“A roaring motor car which seems to run on machine-gun fire, is more beautiful than the Victory of Samothrace.”

-Filippo Tommaso Marinetti

Delirious New York is a manifesto for Manhattan and “Manhattanism” but Rem Koolhaas curiously spends its first chapter exploring something far outside of Manhattan: Coney Island. Today, the Brooklyn peninsula’s aging boardwalk and rickety amusement rides evoke faded glory more than anything else—that scenery made an ideal backdrop for the saturated stupor of Requiem for a Dream—but Koolhaas sees the early twentieth-century version of Coney Island as a dramatic foil to Manhattan itself and a safety valve for the overcrowded city. He writes, “Coney Island is the incubator for Manhattan’s incipient themes and infant mythology. The strategies and mechanisms that later shape Manhattan are tested in the laboratory of Coney Island before they finally leap toward the larger island.”
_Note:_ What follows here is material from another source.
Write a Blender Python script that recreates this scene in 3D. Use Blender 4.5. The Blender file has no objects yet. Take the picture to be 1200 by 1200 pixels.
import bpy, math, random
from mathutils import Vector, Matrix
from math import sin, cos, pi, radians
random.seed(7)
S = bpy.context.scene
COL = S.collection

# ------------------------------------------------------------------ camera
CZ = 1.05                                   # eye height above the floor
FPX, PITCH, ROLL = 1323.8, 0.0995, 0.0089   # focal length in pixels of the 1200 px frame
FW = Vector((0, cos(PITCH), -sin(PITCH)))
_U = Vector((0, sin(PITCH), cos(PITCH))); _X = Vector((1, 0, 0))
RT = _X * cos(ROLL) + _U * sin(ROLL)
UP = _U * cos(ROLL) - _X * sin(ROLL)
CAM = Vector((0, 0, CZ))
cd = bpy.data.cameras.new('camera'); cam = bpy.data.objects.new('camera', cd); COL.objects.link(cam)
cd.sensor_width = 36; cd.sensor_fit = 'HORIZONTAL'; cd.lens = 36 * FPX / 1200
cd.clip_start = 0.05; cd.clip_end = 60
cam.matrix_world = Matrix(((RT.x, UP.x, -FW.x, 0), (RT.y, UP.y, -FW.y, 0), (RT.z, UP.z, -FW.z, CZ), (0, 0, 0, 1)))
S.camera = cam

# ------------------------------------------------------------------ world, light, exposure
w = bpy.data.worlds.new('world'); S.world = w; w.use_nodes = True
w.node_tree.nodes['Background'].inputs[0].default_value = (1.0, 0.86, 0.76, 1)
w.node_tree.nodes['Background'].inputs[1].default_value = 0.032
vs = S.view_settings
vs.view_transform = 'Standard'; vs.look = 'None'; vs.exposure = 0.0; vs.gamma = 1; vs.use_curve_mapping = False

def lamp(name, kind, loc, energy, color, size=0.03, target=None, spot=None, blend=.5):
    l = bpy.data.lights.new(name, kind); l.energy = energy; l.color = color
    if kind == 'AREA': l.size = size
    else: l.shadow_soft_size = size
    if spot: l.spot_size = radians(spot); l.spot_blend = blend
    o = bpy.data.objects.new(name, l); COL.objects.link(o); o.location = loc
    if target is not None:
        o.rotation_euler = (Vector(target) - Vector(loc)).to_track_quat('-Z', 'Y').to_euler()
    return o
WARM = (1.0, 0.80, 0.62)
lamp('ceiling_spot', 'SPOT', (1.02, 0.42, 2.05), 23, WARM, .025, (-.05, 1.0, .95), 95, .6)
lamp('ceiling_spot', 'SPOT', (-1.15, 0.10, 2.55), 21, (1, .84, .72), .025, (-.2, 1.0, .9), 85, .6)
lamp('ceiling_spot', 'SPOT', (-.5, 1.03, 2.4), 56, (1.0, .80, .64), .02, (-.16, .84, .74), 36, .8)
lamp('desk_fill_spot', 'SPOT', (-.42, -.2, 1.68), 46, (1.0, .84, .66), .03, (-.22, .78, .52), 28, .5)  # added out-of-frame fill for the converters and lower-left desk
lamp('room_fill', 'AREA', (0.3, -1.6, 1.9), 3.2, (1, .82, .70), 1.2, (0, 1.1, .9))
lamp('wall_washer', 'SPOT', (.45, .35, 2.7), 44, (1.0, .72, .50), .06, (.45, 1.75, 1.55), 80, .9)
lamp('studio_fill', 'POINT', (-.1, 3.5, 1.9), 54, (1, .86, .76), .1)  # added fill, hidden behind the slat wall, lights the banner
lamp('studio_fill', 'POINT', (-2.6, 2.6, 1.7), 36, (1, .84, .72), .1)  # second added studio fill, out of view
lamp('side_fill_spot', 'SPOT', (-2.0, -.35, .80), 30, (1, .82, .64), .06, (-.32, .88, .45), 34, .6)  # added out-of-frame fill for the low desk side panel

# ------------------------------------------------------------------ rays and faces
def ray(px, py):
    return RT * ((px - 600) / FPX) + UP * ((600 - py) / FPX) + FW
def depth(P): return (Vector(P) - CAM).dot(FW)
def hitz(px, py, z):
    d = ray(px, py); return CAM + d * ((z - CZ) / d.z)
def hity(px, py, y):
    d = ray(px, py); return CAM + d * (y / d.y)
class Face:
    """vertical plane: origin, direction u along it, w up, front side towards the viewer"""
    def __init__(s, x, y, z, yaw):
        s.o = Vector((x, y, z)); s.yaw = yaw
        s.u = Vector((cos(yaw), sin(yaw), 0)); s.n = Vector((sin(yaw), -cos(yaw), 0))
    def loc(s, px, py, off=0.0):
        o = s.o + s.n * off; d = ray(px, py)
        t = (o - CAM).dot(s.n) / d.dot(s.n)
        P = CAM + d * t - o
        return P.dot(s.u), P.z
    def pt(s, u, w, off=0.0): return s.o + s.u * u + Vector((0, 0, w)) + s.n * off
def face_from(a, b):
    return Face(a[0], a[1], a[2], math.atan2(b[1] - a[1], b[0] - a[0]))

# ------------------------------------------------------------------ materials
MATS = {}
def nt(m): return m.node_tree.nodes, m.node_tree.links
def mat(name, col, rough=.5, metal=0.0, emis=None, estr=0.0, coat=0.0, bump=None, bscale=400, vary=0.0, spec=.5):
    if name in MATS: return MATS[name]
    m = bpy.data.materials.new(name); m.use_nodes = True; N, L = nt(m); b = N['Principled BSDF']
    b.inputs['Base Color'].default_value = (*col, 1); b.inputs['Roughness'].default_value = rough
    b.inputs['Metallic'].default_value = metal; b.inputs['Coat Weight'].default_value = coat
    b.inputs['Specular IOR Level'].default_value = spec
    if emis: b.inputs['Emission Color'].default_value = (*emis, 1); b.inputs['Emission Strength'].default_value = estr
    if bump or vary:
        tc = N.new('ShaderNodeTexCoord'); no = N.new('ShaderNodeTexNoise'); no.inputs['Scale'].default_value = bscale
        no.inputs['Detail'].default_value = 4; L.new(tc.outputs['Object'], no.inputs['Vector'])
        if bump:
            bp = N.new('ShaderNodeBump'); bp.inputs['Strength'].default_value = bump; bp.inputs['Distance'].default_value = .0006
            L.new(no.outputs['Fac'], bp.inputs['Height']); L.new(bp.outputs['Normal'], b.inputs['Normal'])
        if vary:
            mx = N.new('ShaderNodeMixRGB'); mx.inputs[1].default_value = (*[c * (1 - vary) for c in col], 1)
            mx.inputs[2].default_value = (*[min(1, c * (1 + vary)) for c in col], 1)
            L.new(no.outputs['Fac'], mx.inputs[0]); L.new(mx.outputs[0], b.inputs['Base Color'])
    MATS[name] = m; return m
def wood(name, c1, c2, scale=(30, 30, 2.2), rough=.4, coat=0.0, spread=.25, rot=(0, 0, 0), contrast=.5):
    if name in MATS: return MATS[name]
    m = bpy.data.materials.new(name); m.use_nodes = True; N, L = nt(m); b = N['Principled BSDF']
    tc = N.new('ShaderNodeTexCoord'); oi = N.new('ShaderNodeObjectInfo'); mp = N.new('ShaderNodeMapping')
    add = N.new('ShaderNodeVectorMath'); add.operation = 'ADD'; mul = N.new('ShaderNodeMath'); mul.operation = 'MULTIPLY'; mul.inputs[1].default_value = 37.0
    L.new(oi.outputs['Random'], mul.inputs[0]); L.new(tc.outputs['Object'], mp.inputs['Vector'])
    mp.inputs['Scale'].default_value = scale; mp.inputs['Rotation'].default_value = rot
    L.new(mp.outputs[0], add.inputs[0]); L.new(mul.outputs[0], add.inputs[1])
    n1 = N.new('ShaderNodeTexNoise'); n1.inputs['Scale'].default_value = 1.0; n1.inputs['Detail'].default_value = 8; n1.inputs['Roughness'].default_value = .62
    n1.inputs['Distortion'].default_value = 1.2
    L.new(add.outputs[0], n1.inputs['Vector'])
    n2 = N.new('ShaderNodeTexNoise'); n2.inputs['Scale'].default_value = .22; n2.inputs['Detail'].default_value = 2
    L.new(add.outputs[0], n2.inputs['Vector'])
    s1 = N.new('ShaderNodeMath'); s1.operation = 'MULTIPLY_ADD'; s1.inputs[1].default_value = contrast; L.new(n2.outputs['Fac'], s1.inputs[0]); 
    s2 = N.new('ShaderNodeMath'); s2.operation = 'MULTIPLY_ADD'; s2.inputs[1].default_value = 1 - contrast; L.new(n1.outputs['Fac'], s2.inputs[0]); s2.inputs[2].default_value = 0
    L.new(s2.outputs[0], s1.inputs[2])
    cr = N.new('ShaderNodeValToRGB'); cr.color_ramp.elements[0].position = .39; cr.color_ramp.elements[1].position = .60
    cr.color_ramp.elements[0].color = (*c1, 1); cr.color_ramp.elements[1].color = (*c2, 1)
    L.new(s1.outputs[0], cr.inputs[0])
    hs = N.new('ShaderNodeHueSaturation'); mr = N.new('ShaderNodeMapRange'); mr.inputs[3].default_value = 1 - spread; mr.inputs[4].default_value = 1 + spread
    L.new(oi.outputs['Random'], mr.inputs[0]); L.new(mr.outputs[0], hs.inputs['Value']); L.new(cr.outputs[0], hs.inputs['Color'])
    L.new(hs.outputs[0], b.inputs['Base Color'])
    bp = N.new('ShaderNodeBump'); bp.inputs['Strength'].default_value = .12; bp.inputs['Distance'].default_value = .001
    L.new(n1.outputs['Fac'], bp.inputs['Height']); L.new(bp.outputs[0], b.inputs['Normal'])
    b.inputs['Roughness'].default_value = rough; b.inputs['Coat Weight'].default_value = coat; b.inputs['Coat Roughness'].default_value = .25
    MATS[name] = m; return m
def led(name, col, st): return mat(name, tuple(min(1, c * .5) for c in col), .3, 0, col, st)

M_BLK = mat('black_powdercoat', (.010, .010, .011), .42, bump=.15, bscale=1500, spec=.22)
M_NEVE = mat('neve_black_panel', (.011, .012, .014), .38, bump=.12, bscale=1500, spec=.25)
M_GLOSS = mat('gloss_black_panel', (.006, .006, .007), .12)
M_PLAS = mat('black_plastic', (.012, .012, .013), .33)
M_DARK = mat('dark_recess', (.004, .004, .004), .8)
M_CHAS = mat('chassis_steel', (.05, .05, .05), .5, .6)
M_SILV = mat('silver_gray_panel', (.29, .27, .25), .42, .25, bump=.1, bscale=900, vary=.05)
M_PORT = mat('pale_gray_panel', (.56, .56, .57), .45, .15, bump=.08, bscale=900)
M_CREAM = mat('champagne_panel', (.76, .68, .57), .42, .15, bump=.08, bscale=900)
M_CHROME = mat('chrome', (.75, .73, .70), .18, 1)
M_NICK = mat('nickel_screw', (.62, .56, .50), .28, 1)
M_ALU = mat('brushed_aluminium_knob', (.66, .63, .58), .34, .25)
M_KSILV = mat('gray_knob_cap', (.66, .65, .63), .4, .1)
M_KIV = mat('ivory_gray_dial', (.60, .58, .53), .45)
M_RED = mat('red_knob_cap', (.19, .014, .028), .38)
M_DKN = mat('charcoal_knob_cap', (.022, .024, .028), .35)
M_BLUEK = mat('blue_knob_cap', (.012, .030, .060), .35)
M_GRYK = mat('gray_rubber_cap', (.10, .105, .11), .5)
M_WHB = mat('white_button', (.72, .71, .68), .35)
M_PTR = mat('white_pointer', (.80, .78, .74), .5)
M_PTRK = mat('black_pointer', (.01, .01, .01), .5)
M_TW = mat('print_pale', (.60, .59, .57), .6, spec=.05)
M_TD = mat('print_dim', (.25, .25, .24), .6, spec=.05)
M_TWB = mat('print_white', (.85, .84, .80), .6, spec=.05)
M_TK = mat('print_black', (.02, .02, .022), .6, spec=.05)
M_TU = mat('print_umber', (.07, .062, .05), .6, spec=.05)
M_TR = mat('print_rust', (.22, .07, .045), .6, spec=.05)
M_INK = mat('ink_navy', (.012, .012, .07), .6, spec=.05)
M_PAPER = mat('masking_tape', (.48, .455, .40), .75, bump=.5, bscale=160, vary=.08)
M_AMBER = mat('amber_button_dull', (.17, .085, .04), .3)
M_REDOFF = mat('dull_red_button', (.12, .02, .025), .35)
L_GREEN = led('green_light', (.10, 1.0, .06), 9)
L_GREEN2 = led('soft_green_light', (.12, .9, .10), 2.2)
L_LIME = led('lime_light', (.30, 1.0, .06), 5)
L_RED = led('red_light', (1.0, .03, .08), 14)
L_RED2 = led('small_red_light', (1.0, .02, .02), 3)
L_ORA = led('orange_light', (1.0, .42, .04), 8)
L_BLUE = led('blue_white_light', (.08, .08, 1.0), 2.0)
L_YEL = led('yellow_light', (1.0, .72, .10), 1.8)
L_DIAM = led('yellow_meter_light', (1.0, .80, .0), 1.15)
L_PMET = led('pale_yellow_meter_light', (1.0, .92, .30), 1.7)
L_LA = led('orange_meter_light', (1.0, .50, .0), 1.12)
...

In other words, the amusement parks that filled Coney Island erased the natural in favor of a synthetic total environment that could fabricate almost any sensation. Koolhaas calls this “an urbanism based on the Technology of the Fantastic.” The various elements of Coney Island—the Blue Dome of Creation, the End of the World, the Canals of Venice—were all examples of the Technology of the Fantastic, and those attractions excited crowds to the same degree that they offended highbrow taste. Those who found Coney Island cheap, fake, and mediocre supported razing its structures and replacing them with a park, but Koolhaas argues convincingly that this solution was a weak substitute for the spontaneous urbanism of the masses.

Coney Island was the site of unsustainable compromises between pairs of opposites: lowbrow and highbrow; artificial and natural. The Technology of the Fantastic versus the Urbanism of Good Intentions. The former eventually gave way to the latter and as that happened the once-vital place began a descent toward irrelevance. Something similar has occurred outside of Coney Island’s dreamworld: Technology has become less imaginative and more responsible.

In a recent lecture at the School of Visual Arts, David Graeber lamented the late-twentieth century change in our attitudes toward technology (video below). As a child of the 1960s, his generation grew up expecting flying cars and Mars colonies, which never really arrived. Instead, they got the Internet, which Graeber grimly calls “a combination of a post office, a mail-order catalogue, and a library.” He probably criticizes digital technology too harshly (see his dismissal of the iPhone during the Q&A around 1:01:00), but his overall point is valid: We now invest much less in technology that enables alternative futures and much more in technologies of labor discipline and control. Instead of the Technology of the Fantastic—or the broader category that Graeber calls “poetic technology”—we have “bureaucratic technology” that helps us (and forces us to) get work done. As exciting as the Internet can be, it lacks the inspiring quality of more tangible breakthroughs like the automobile or space shuttle. YouTube and Microsoft Office are less poetic than a Corvette Sting Ray (as was classical sculpture, according to the Futurists).

http://youtu.be/-QgSJkk1tng

Of course, many others believe that iPhones and the Internet are more amazing than sci-fi technology, including the audience member Graeber shoots down. Architecture critic Reyner Banham applauds the gadget’s role in American culture in his 1965 essay “The Great Gizmo.” As Banham explains, settlers originally tamed the American wilderness using gadgets; ever since, Americans have imposed order on their unruly or unfamiliar environments in the same way, relying upon a lineage of gizmos that includes the Franklin stove, Jeep, transistor radio, and now the iPhone. Banham would later interpret Los Angeles as an urban wilderness that its inhabitants navigate with gizmos like cars and surfboards. Applying Banham’s essay to the present, Jimmy Stamp more recently wrote an excellent post for his blog Life Without Buildings about a spontaneous tour of Brooklyn coffee shops that his iPhone made possible.

For Banham and others, the gadgets we use in 2012 are fundamentally similar to those of previous eras. For Graeber, they are not. Coney Island flourished at a time when a culture’s most outrageous ideas were actually constructed in bricks and mortar and experienced collectively rather than individually. Today, for reasons of cost or expedience, those same ideas assume a digital form, attracting crowds at least as large that never share the same physical space. Whether one of these modes is more inspiring or “poetic” than the other remains to be answered, but regardless of that answer it’s a question that every gadget user—that is, all of us—should at least be asking.